Say only how many lines contain the word "wide".

....

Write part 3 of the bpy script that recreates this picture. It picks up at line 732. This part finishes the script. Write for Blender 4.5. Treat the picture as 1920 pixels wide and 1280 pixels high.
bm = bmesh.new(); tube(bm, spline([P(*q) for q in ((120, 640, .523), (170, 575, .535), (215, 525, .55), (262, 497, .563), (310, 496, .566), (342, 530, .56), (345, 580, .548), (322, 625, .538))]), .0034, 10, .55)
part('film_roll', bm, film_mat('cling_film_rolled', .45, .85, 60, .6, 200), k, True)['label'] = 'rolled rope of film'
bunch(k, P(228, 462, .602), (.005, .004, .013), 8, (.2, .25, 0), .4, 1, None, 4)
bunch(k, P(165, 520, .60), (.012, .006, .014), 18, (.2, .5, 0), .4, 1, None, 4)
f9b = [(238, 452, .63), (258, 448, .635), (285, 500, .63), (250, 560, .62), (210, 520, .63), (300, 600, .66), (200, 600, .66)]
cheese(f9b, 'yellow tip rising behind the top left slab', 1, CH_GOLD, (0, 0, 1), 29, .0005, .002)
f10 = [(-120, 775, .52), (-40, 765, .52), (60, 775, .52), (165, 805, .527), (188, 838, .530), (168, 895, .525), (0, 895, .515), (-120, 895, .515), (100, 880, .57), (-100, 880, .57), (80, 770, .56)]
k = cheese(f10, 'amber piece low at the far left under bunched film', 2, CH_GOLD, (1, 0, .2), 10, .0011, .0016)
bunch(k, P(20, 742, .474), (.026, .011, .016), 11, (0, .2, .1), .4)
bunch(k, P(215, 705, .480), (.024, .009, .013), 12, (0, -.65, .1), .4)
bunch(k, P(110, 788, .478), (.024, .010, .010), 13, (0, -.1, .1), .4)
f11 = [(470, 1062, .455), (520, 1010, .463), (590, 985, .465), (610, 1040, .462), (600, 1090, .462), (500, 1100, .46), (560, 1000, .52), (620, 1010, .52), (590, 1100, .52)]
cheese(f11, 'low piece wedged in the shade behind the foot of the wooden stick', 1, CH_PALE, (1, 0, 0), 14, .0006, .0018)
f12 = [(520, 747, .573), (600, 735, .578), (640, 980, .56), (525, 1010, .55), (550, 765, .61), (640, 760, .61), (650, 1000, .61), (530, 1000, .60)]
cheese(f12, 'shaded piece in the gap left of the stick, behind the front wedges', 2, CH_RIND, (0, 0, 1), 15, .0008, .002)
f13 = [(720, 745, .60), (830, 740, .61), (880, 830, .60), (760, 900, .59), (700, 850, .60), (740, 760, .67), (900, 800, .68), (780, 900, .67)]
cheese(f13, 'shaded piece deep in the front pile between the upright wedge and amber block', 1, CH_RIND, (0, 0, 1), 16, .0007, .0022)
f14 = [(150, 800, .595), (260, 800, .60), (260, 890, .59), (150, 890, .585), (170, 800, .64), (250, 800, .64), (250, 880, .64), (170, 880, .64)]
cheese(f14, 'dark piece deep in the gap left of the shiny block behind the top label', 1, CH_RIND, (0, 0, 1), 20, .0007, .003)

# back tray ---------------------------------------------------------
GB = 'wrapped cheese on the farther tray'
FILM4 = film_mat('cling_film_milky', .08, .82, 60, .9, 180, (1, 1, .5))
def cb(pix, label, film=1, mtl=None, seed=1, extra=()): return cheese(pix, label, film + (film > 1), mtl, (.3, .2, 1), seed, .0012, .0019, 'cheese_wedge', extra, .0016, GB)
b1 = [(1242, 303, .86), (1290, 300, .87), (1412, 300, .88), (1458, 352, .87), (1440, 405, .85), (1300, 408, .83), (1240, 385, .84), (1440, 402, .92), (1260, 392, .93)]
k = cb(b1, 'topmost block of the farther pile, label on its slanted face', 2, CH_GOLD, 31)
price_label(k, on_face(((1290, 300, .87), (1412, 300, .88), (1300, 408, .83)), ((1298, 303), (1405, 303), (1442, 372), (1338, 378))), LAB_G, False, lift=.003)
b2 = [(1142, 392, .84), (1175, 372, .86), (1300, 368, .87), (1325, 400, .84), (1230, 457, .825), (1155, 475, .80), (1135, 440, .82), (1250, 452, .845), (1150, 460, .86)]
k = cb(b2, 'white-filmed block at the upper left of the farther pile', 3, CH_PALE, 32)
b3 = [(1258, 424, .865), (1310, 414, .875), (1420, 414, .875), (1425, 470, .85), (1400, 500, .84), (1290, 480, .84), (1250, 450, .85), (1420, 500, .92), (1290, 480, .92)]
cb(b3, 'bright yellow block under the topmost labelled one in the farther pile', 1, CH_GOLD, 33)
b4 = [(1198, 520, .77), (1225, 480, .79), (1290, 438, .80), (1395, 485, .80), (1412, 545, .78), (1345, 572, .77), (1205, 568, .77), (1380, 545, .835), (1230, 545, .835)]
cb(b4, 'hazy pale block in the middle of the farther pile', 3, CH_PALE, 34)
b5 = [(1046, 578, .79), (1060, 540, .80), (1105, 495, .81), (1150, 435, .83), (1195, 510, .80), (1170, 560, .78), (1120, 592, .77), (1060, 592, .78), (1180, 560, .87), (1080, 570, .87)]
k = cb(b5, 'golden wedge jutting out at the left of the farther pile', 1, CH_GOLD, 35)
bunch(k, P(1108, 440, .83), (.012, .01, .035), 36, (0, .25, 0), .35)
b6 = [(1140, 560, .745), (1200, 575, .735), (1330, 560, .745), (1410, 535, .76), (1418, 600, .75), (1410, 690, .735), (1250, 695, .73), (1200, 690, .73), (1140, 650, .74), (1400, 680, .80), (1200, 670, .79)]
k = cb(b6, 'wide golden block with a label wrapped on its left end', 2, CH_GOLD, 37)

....

__SOLUTION TO THE PROBLEM__:
2